Figures from the Index of Manufactured Exports (IME), which covers more than 780 companies across various sectors, show a 0.6% decline in real terms between January and March.

Finance Secretary John Swinney said: "There has been a slowdown over the past two quarters. This reflects the ongoing economic uncertainty in the eurozone and a less competitive exchange rate.

"While the European economies continue to struggle, we are seeing the emergence of growth markets in Asia and South America and we have to be prepared to make the most of these opportunities."

Food and drink dipped by 2.9% in the first quarter of 2012 due to the first fall in drink exports since early 2010. That decline comes after two years of almost uninterrupted growth with annual figures for the drinks industry up 9.2%.

Chemicals was the best performing sector in the first quarter of 2012 showing an increase of 2.4% while there was growth in engineering of 1.4%.

The biggest fallers were metals at 6% followed by wood, pulp, paper, publishing and printing at 5.9% then textiles, clothing and leather at 4.6%.

Looking at IME data across a 12-month period there was 4.2% growth overall.

Over the year textiles increased 12.2%, food and drink by 8.8% rise, chemicals 5.2%, engineering 2.8% and other manufacturing by 3.8% while wood, pulp, paper, publishing and printing was the biggest faller at 13%

Liz Cameron, chief executive of Scottish Chambers of Commerce, said: "After a period of flat export growth in the second half of 2011, it is disappointing that exports have dipped into negative territory at the beginning of this year.

"It seems apparent that much of this fall was due to a weakness in drinks exports and this should underline the need to ensure that our drinks industry is valued and treated fairly by Government, especially in terms of taxation and regulation.

"We must also remember that seven of Scotland's top 10 export destinations are eurozone countries and a more general and sustainable recovery in exports will require the adoption of an effective plan to deal with the continental debt crisis.

"Scotland's manufacturing sector has proved its resilience time and time again during the recession and our businesses are well placed to capitalise on opportunities as and when they present themselves."

Duncan Irvine, head of corporate banking at Barclays Scotland, said: "The first quarter of 2012 saw a reversal in fortunes for the previously strong food and drink and textiles sectors which is illustrative of just how unpredictable the current exporting climate is.

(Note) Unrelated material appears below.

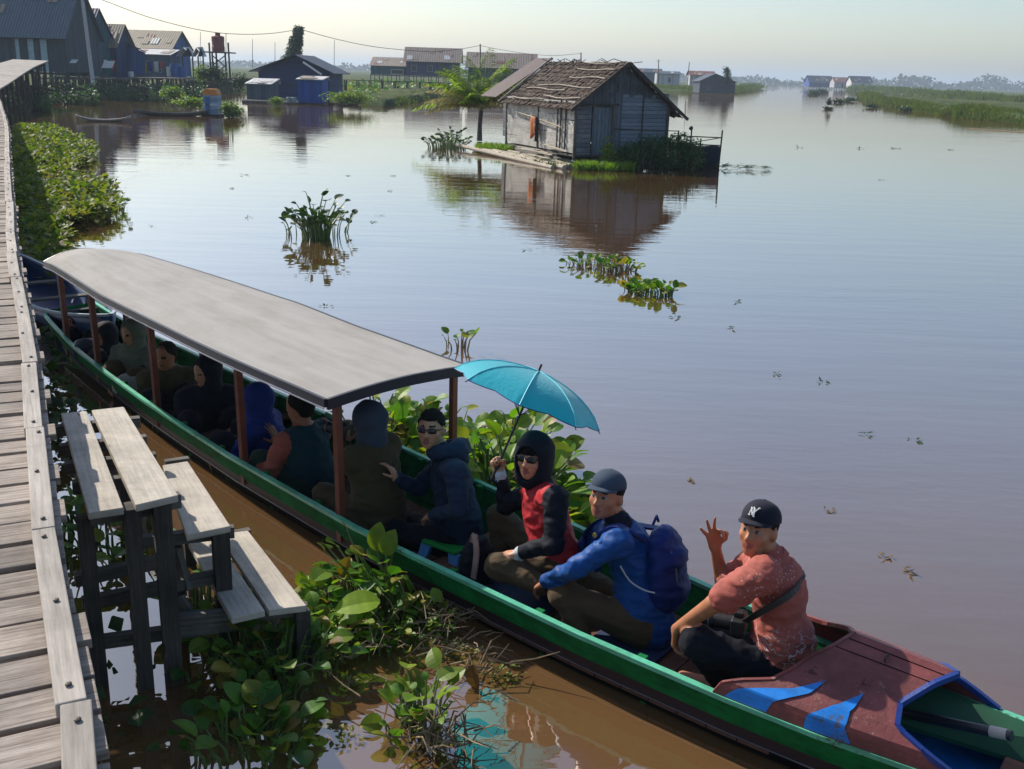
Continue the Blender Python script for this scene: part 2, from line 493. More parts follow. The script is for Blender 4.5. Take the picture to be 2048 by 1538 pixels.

The old and new guard of Scottish heavy industry – engineering and petrochemicals – both posted small upturns however performance across the board is disappointingly muted."

"Confidence will continue to be a major barrier, not helped by the recent contraction of the UK and US manufacturing sectors and less than flattering economic predictions of stagnation for Scotland.

CBI Scotland director Iain McMillan said the dip in fortunes was disappointing and added: "It will hopefully prove short-lived as our own surveys suggest industry is more confident about its export prospects for the year ahead."

Scottish export volumes remain around 6.4% below the levels seen prior to the recession in 2008.